Jun. 18—A Dallas County Sheriff's Office supervisor who embezzled more than $250,000 from the jail's inmate property fund pleaded guilty yesterday to a federal offense, announced U.S. Attorney for the Northern District of Texas Chad E. Meacham.

Umeka Treymane Myers, 49, was charged via criminal information on April 28. On Thursday, she pleaded guilty to theft from a program receiving federal funds.

According to plea papers, Ms. Myers worked as a supervisor at the Lew Sterrett Justice Center's inmate property vault, which refunds inmates' commissary account balances upon their release.

When an inmate's account contains more than $30, property vault employees give them the balance on debit cards generated by software from the Keef Group.

If an employee makes an error processing a debit card, the software generates an error message, which only a lead clerk or supervisor (such as Myers), can clear.

After overriding a debit card error, however, Ms.

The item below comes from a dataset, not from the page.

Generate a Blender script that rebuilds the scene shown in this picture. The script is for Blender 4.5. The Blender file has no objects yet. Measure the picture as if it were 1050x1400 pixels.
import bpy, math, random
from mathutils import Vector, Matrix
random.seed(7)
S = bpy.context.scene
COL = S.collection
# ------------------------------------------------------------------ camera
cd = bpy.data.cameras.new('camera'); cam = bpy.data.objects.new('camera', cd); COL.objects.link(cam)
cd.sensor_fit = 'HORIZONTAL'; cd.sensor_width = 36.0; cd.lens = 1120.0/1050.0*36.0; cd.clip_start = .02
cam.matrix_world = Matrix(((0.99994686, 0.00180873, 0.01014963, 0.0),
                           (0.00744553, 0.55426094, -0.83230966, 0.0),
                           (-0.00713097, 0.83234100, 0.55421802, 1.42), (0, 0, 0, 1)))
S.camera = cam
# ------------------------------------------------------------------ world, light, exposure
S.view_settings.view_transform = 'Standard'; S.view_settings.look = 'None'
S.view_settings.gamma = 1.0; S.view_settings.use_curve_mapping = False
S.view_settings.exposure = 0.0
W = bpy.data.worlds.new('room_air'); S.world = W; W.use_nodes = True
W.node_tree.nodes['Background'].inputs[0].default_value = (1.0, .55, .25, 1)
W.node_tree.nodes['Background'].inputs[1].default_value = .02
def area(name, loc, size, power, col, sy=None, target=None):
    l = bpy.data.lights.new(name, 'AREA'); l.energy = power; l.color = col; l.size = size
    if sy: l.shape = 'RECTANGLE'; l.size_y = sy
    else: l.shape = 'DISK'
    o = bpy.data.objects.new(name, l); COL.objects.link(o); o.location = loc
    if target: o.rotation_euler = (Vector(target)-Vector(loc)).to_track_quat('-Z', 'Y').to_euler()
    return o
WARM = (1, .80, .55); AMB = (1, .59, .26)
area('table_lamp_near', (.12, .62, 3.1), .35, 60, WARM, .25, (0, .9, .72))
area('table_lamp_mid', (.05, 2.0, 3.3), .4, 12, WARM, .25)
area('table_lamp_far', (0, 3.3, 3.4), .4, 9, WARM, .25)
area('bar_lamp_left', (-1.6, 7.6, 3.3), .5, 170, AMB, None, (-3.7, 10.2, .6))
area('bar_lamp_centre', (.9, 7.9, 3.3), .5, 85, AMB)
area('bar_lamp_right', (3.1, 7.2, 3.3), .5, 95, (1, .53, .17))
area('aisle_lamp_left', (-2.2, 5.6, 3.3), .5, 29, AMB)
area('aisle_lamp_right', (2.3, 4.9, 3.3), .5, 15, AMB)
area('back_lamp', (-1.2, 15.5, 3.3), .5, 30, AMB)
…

Myers used released inmates' book-in numbers to create new and duplicate debit cards, then entered the same amount from the card issued to the released inmate on to the newly created card.

Between 2018 and 2021, she fraudulently issued dozens of debit cards, which she used in Texas, Louisiana, Nevada, Maryland, and New York. (Her spending was confirmed by Winstar, Choctaw, and Margaritaville casino records, Southwest Airlines records, Bank of America ATM surveillance footage, and personal bank records.)

Ms. Myers now faces up to 10 years in federal prison.

The Federal Bureau of Investigation's Dallas Field Office conducted the investigation with the full cooperation of the Dallas County Sheriff's Office. Assistant U.S. Attorney Marcus Busch is prosecuting the case.